Task: Retype the records below from their first line through the line holding "F = 967.0; CX", including both ends and no pictures.

Data extract:
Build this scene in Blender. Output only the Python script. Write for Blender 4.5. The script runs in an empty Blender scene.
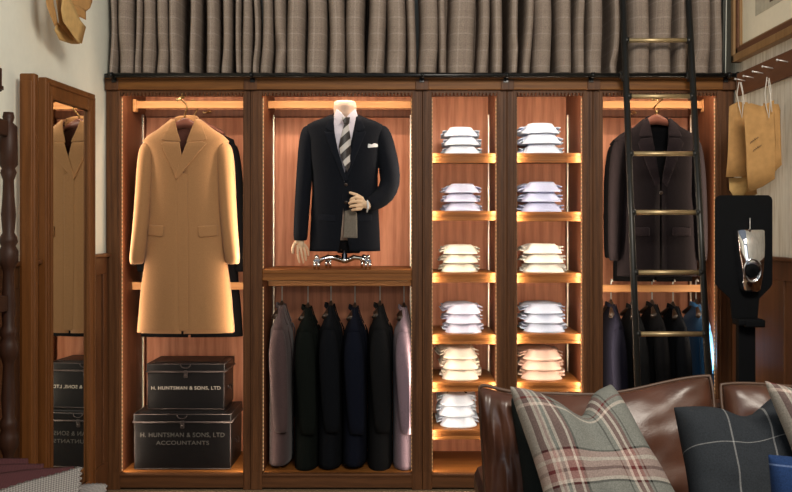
import bpy, bmesh, math, random
from mathutils import Vector, Matrix, noise
random.seed(7)
C = bpy.context.scene.collection
PI = math.pi
F = 967.0; CX = 400.0; CY = 225.0; CAMY = -5.2; H = 1.425

def at(px, py, d):                    # a point of the place seen at (px,py), d metres from the camera plane
    return Vector(((px-CX)*d/F, CAMY+d, H-(py-CY)*d/F))
def X0(px, d=5.2): return (px-CX)*d/F
def Z0(py, d=5.2): return H-(py-CY)*d/F
def lin(r, g, b):
    f = lambda c: (c/255/12.92 if c/255 <= .04045 else ((c/255+.055)/1.055)**2.4)
    return (f(r), f(g), f(b), 1)

# ------------------------------------------------------------------ materials
MATS = {}
def newmat(name):
    m = bpy.data.materials.new(name); m.use_nodes = True
    nt = m.node_tree; b = nt.nodes['Principled BSDF']; MATS[name] = m
    return m, nt, b
def ramp(nt, fac, stops, interp='LINEAR'):
    r = nt.nodes.new('ShaderNodeValToRGB'); cr = r.color_ramp; cr.interpolation = interp
    while len(cr.elements) < len(stops): cr.elements.new(.5)
    for e, (p, c) in zip(cr.elements, stops): e.position = p; e.color = c
    nt.links.new(fac, r.inputs[0]); return r.outputs[0]
def mapping(nt, coord, scale, loc=(0,0,0)):
    tc = nt.nodes.new('ShaderNodeTexCoord'); mp = nt.nodes.new('ShaderNodeMapping')
    mp.inputs['Scale'].default_value = scale; mp.inputs['Location'].default_value = loc
    nt.links.new(tc.outputs[coord], mp.inputs[0]); return mp.outputs[0]
def noise_tex(nt, vec, scale, detail=4, dist=0, rough=.5):
    n = nt.nodes.new('ShaderNodeTexNoise'); n.inputs['Scale'].default_value = scale
    n.inputs['Detail'].default_value = detail; n.inputs['Distortion'].default_value = dist
    n.inputs['Roughness'].default_value = rough
    nt.links.new(vec, n.inputs['Vector']); return n.outputs['Fac']
def bump(nt, b, h, strength, dist=.002):
    n = nt.nodes.new('ShaderNodeBump'); n.inputs['Strength'].default_value = strength
    n.inputs['Distance'].default_value = dist
    nt.links.new(h, n.inputs['Height']); nt.links.new(n.outputs[0], b.inputs['Normal'])
def mixc(nt, fac, a, c, mode='MIX'):
    m = nt.nodes.new('ShaderNodeMix'); m.data_type = 'RGBA'; m.blend_type = mode
    if isinstance(fac, (int, float)): m.inputs[0].default_value = fac
    else: nt.links.new(fac, m.inputs[0])
    for i, v in ((6, a), (7, c)):
        if isinstance(v, tuple): m.inputs[i].default_value = v
        else: nt.links.new(v, m.inputs[i])
    return m.outputs[2]

def wood(name, dark, light, axis='Z', rough=.5, fig=1.0, spec=.25, wv=.38):
    m, nt, b = newmat(name)
    s = {'Z': (1, 1, .09), 'X': (.09, 1, 1), 'Y': (1, .09, 1)}[axis]
    v = mapping(nt, 'Object', s)
    n1 = noise_tex(nt, v, 9*fig, 5, 1.6)
    w = nt.nodes.new('ShaderNodeTexWave'); w.wave_type = 'BANDS'; w.bands_direction = 'X' if axis != 'X' else 'Z'
    w.inputs['Scale'].default_value = 9*fig; w.inputs['Distortion'].default_value = 9
    w.inputs['Detail'].default_value = 3; w.inputs['Detail Scale'].default_value = .9
    nt.links.new(v, w.inputs['Vector'])
    n2 = noise_tex(nt, v, 90, 3)
    c1 = ramp(nt, n1, [(.3, dark), (.7, light)])
    c2 = mixc(nt, wv, c1, ramp(nt, w.outputs['Fac'], [(.1, dark), (.8, light)]))
    c3 = mixc(nt, .25, c2, ramp(nt, n2, [(.35, dark), (.65, light)]))
    nt.links.new(c3, b.inputs['Base Color'])
    b.inputs['Roughness'].default_value = rough; b.inputs['Specular IOR Level'].default_value = spec
    bump(nt, b, n2, .15, .001); return m
def cloth(name, col, var=.25, scale=350, rough=.95, sheen=.15, bmp=.25):
    m, nt, b = newmat(name)
    if max(col[:3]) < .06: sheen = 0
    v = mapping(nt, 'Object', (1, 1, 1))
    n = noise_tex(nt, v, scale, 3)
    d = tuple(c*(1-var) for c in col[:3])+(1,); l = tuple(min(1, c*(1+var)) for c in col[:3])+(1,)
    nt.links.new(ramp(nt, n, [(.35, d), (.65, l)]), b.inputs['Base Color'])
    b.inputs['Roughness'].default_value = rough; b.inputs['Sheen Weight'].default_value = sheen
    b.inputs['Specular IOR Level'].default_value = .15
    bump(nt, b, noise_tex(nt, v, 14, 3), bmp, .01); return m
def plain(name, col, rough=.5, metal=0, spec=.5, bmp=None, var=.11):
    m, nt, b = newmat(name)
    v = mapping(nt, 'Object', (1, 1, 1)); n = noise_tex(nt, v, 30, 4)
    d = tuple(c*(1-var) for c in col[:3])+(1,); l = tuple(min(1, c*(1+var)) for c in col[:3])+(1,)
    nt.links.new(ramp(nt, n, [(.3, d), (.7, l)]), b.inputs['Base Color'])
    b.inputs['Roughness'].default_value = rough; b.inputs['Metallic'].default_value = metal
    b.inputs['Specular IOR Level'].default_value = spec
    if bmp: bump(nt, b, n, bmp, .003)
    return m

FR = ((.058, .022, .008, 1), (.155, .064, .024, 1))
wood('wood_frame', *FR)
wood('wood_frame_x', *FR, axis='X')
wood('wood_cornice', (.12, .042, .008, 1), (.26, .105, .022, 1), 'X')
wood('wood_side', (.085, .026, .012, 1), (.18, .062, .026, 1))
wood('wood_back', (.44, .155, .080, 1), (.74, .33, .19, 1), fig=.6, wv=.45)
wood('wood_shelf', (.14, .045, .009, 1), (.30, .115, .026, 1), 'X')
wood('wood_rail', (.40, .18, .065, 1), (.56, .28, .11, 1), 'X')
wood('wood_mirror', (.10, .034, .007, 1), (.19, .068, .016, 1), rough=.5)
wood('wood_post', (.020, .008, .005, 1), (.048, .018, .009, 1))
wood('wood_wain', (.060, .024, .010, 1), (.13, .052, .020, 1), rough=.4)
wood('wood_table', (.05, .025, .015, 1), (.10, .05, .03, 1), 'X')
wood('wood_floor', (.22, .15, .09, 1), (.34, .24, .15, 1), 'X', rough=.5)
wood('wood_hanger', (.10, .035, .024, 1), (.20, .075, .05, 1), 'X', rough=.3)
wood('wood_gilt', (.22, .12, .045, 1), (.36, .21, .09, 1), rough=.4)
wood('wood_pegrail', (.10, .04, .018, 1), (.17, .072, .034, 1), 'Y')
plain('black_paint', (.012, .012, .012, 1), .3)
plain('rail_metal', (.02, .02, .02, 1), .22, .6)
plain('ladder_steel', (.022, .022, .02, 1), .35, .3)
plain('brass', (.60, .43, .20, 1), .3, 1)
plain('brass_dull', (.58, .44, .24, 1), .42, .75)
plain('steel_strip', (.75, .66, .52, 1), .35, 1)
plain('chrome', (.85, .85, .87, 1), .06, 1)
plain('white_metal', (.78, .76, .72, 1), .35, .6)
plain('wall_paint', (.80, .81, .71, 1), .8, 0, .2, var=.02)
plain('mat_board', (.86, .80, .62, 1), .8, var=.02)
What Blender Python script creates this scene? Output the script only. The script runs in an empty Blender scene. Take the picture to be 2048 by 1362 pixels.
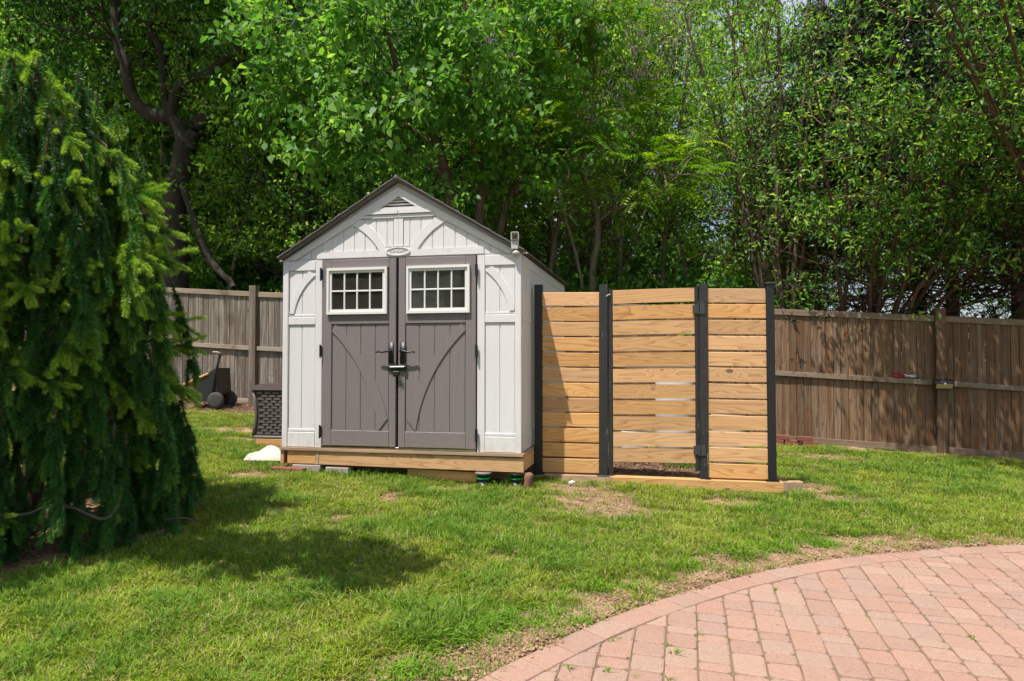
import bpy, math, random
import numpy as np
from mathutils import Vector, Matrix

R = math.radians
SC = bpy.context.scene
COL = SC.collection

# ------------------------------------------------------------------ camera, sky, sun, exposure
cam_d = bpy.data.cameras.new('camera')
cam = bpy.data.objects.new('camera', cam_d); COL.objects.link(cam)
cam.location = (0, 0, 1.30)
cam.rotation_euler = (R(90) + math.atan(39 / 1400), 0, 0)
cam_d.sensor_width = 36; cam_d.lens = 36 * 1400 / 2048
cam_d.clip_start = 0.05; cam_d.clip_end = 2000
SC.camera = cam

SUN_EL = R(66.5)
SUN_T = Vector((0.68, 0.735, 0)).normalized()            # where the shadows fall
w = bpy.data.worlds.new('World'); SC.world = w; w.use_nodes = True
nt = w.node_tree; nt.nodes.clear()
sky = nt.nodes.new('ShaderNodeTexSky'); sky.sky_type = 'NISHITA'; sky.sun_disc = False
sky.sun_elevation = SUN_EL; sky.sun_rotation = math.atan2(-SUN_T.x, -SUN_T.y)
sky.air_density = 1.0; sky.dust_density = 1.6; sky.ozone_density = 1.0
bg = nt.nodes.new('ShaderNodeBackground'); bg.inputs[1].default_value = 0.092
wo = nt.nodes.new('ShaderNodeOutputWorld')
tcw = nt.nodes.new('ShaderNodeTexCoord'); mpw = nt.nodes.new('ShaderNodeMapping'); mpw.inputs['Scale'].default_value = (1.2, 1.2, 3.0)
cnz = nt.nodes.new('ShaderNodeTexNoise'); cnz.inputs['Scale'].default_value = 2.4; cnz.inputs['Detail'].default_value = 7; cnz.inputs['Roughness'].default_value = .6
crp = nt.nodes.new('ShaderNodeValToRGB'); crp.color_ramp.elements[0].position = .36; crp.color_ramp.elements[0].color = (.05, .05, .05, 1); crp.color_ramp.elements[1].position = .66; crp.color_ramp.elements[1].color = (.8, .8, .8, 1)
cmx = nt.nodes.new('ShaderNodeMix'); cmx.data_type = 'RGBA'; cmx.inputs[7].default_value = (6.6, 7.1, 8.0, 1)
nt.links.new(tcw.outputs['Generated'], mpw.inputs[0]); nt.links.new(mpw.outputs[0], cnz.inputs['Vector']); nt.links.new(cnz.outputs['Fac'], crp.inputs[0]); nt.links.new(crp.outputs[0], cmx.inputs[0])
nt.links.new(sky.outputs[0], cmx.inputs[6]); nt.links.new(cmx.outputs[2], bg.inputs[0]); nt.links.new(bg.outputs[0], wo.inputs[0])
sd = bpy.data.lights.new('sun', 'SUN'); sd.energy = 5.0; sd.angle = R(0.53); sd.color = (1.0, 0.955, 0.89)
so = bpy.data.objects.new('sun', sd); COL.objects.link(so); so.location = (-6, -6, 14)
so.rotation_euler = Vector((SUN_T.x * math.cos(SUN_EL), SUN_T.y * math.cos(SUN_EL), -math.sin(SUN_EL))).to_track_quat('-Z', 'Y').to_euler()
SC.view_settings.view_transform = 'Standard'; SC.view_settings.look = 'None'
SC.view_settings.exposure = 0.46; SC.view_settings.gamma = 1.0
SC.view_settings.use_curve_mapping = False
SC.cycles.max_bounces = 5; SC.cycles.diffuse_bounces = 2; SC.cycles.glossy_bounces = 2; SC.cycles.transmission_bounces = 5; SC.cycles.transparent_max_bounces = 4
SC.cycles.caustics_reflective = False; SC.cycles.caustics_refractive = False; SC.cycles.adaptive_threshold = 0.03
SC.cycles.use_adaptive_sampling = True

# ------------------------------------------------------------------ mesh helpers
class MB:
    def __init__(s): s.v = []; s.f = []
    def add(s, vs, fs):
        n = len(s.v); s.v += [tuple(p) for p in vs]; s.f += [tuple(i + n for i in f) for f in fs]; return s
    def box(s, x0, x1, y0, y1, z0, z1):
        return s.add([(x0,y0,z0),(x1,y0,z0),(x1,y1,z0),(x0,y1,z0),(x0,y0,z1),(x1,y0,z1),(x1,y1,z1),(x0,y1,z1)],
                     [(0,3,2,1),(4,5,6,7),(0,1,5,4),(1,2,6,5),(2,3,7,6),(3,0,4,7)])
    def cbox(s, x0, x1, y0, y1, z0, z1, c=0.003):
        # chamfered on the edges along the longest axis and at the front
        L = [x1 - x0, y1 - y0, z1 - z0]; ax = L.index(max(L)); c = min(c, min(L) * .3)
        lo = [x0, y0, z0]; hi = [x1, y1, z1]; a, b = [i for i in range(3) if i != ax]
        ring = [(lo[a]+c, lo[b]), (hi[a]-c, lo[b]), (hi[a], lo[b]+c), (hi[a], hi[b]-c), (hi[a]-c, hi[b]), (lo[a]+c, hi[b]), (lo[a], hi[b]-c), (lo[a], lo[b]+c)]
        vs = []
        for e in (lo[ax], hi[ax]):
            for p in ring:
                q = [0, 0, 0]; q[ax] = e; q[a] = p[0]; q[b] = p[1]; vs.append(tuple(q))
        fs = [(i, (i+1) % 8, 8 + (i+1) % 8, 8 + i) for i in range(8)]
        fs += [tuple(range(7, -1, -1)), tuple(range(8, 16))]
        if ax == 1: fs = [f[::-1] for f in fs]
        return s.add(vs, fs)
    def slab(s, poly, y0, y1):                      # polygon in x-z, thick in y
        n = len(poly)
        vs = [(p[0], y0, p[1]) for p in poly] + [(p[0], y1, p[1]) for p in poly]
        return s.add(vs, [tuple(range(n)), tuple(range(2*n-1, n-1, -1))] + [(i, n+i, n+(i+1) % n, (i+1) % n) for i in range(n)])
    def band(s, A, B, y0, y1):                      # strip between two x-z polylines, thick in y
        n = len(A)
        vs = [(p[0], y0, p[1]) for p in A] + [(p[0], y0, p[1]) for p in B] + [(p[0], y1, p[1]) for p in A] + [(p[0], y1, p[1]) for p in B]
        fs = []
        for i in range(n-1):
            fs += [(i, i+1, n+i+1, n+i), (i, 2*n+i, 2*n+i+1, i+1), (n+i, n+i+1, 3*n+i+1, 3*n+i), (2*n+i, 3*n+i, 3*n+i+1, 2*n+i+1)]
        fs += [(0, n, 3*n, 2*n), (n-1, 3*n-1, 4*n-1, 2*n-1)]
        return s.add(vs, fs)
    def tube(s, pts, rad, sides=8, cap=True):
        pts = [Vector(p) for p in pts]; n = len(pts)
        if not hasattr(rad, '__len__'): rad = [rad] * n
        vs, fs = [], []; up = Vector((0.31, 0.17, 0.93))
        for i, p in enumerate(pts):
            t = (pts[min(i+1, n-1)] - pts[max(i-1, 0)]).normalized()
            a = t.cross(up)
            if a.length < .05: a = t.cross(Vector((1, 0, 0)))
            a.normalize(); b = t.cross(a)
            for k in range(sides):
                q = 2*math.pi*k/sides; vs.append(p + (a*math.cos(q) + b*math.sin(q)) * rad[i])
        for i in range(n-1):
            for k in range(sides):
                fs.append((i*sides+k, (i+1)*sides+k, (i+1)*sides+(k+1) % sides, i*sides+(k+1) % sides))
        if cap: fs += [tuple(range(sides)), tuple(range(n*sides-1, (n-1)*sides-1, -1))]
        return s.add(vs, fs)
    def lathe(s, prof, c=(0, 0, 0), sides=20):      # (r, z) profile round z
        n = len(prof)
        vs = [(c[0]+r*math.cos(2*math.pi*k/sides), c[1]+r*math.sin(2*math.pi*k/sides), c[2]+z) for r, z in prof for k in range(sides)]
        fs = [(i*sides+k, i*sides+(k+1) % sides, (i+1)*sides+(k+1) % sides, (i+1)*sides+k) for i in range(n-1) for k in range(sides)]
        fs += [tuple(range(sides-1, -1, -1)), tuple(range((n-1)*sides, n*sides))]
        return s.add(vs, fs)
    def xf(s, M):
        s.v = [tuple(M @ Vector(p)) for p in s.v]; return s
    def mesh(s, name, mat=None, smooth=False):
        me = bpy.data.meshes.new(name); me.from_pydata(s.v, [], s.f); me.validate()
        if mat: me.materials.append(mat)
        if smooth: me.polygons.foreach_set('use_smooth', [True]*len(me.polygons))
        return me
    def obj(s, name, mat, parent=None, smooth=False, loc=None):
        return mkobj(name, s.mesh(name, mat, smooth), parent, loc)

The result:
Build this scene in Blender. Output only the Python script. Write for Blender 4.5. The script runs in an empty Blender scene.
import bpy, bmesh, math, random
from mathutils import Vector, Matrix, noise
random.seed(7)
C = bpy.context.scene.collection
PI = math.pi
F = 967.0; CX = 400.0; CY = 225.0; CAMY = -5.2; H = 1.425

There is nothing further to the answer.